What came as an ever bigger surprise to wealth managers was the change to the renminbi daily-fixing mechanism, which will now account for market views. In stark contrast to the previous mechanism where the PBoC acted as the sole decision-maker on daily fixing, market makers will now be required to submit fixing quotes to the central bank with reference to the previous day’s spot closing price, in conjunction with supply and demand for the currency and major FX market trends.

“If followed through, this could represent a major shift in China’s FX regime, although we are cautious with our interpretation for now, given the lack of operating detail,” said Yao, adding: “Nevertheless, we think this move – to improve the transparency and market influence in the FX formulation mechanism – should increase the RMB’s chance of inclusion in the SDR.”

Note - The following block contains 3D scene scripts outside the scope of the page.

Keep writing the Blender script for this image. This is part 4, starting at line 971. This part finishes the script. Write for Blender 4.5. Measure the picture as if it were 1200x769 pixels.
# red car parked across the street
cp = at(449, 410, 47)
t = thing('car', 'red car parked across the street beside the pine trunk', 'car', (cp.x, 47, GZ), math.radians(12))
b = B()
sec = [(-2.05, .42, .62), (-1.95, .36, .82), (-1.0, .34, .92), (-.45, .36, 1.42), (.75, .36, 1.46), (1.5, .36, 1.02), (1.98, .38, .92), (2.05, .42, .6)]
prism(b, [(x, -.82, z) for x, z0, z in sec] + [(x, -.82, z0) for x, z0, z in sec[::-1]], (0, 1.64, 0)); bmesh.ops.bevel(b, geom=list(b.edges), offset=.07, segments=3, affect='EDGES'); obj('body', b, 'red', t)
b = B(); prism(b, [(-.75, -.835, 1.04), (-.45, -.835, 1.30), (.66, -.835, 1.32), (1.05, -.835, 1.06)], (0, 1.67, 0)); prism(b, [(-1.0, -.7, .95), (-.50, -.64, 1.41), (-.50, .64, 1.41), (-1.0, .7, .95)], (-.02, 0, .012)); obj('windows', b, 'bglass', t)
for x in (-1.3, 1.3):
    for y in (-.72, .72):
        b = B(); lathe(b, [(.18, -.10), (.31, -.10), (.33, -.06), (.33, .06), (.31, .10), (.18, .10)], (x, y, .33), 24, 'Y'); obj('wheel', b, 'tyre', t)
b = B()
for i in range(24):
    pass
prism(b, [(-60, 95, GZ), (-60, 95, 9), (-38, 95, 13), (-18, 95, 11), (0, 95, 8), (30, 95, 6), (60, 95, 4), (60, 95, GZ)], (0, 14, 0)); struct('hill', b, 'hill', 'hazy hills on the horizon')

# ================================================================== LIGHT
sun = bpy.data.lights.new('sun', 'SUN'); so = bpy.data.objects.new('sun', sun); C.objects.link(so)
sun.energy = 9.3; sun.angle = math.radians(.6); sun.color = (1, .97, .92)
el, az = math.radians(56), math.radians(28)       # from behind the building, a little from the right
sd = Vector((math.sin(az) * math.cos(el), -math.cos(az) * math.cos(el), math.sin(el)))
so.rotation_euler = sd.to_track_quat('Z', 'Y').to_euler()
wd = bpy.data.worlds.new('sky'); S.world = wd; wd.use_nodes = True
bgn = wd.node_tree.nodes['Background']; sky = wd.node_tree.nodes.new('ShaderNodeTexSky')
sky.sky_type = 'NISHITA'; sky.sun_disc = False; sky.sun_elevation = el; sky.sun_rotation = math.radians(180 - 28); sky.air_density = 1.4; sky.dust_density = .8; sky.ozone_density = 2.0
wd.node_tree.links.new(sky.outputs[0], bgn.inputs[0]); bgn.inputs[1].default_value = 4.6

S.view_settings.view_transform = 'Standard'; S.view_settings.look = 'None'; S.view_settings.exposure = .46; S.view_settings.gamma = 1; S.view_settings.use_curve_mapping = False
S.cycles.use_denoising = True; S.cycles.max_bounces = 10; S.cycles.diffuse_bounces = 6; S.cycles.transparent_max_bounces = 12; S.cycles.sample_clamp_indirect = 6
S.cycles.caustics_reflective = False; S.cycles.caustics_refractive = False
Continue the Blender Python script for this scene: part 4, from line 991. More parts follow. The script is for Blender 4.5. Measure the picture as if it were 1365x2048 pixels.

The fixing will also be determined by the exchange rate movements of major currencies, which implies a move away from a pure dollar peg to a basket of currencies, notes Schroders' emerging markets economist, Craig Botham. 

“If this is so, and the PBoC wants to peg the yuan in trade-weighted terms, depreciation versus the dollar becomes more likely, particularly if the wave of dollar strength continues. However, we believe financial and social stability remain the overriding concerns of policymakers, and so a large devaluation is not on the horizon,” Botham said.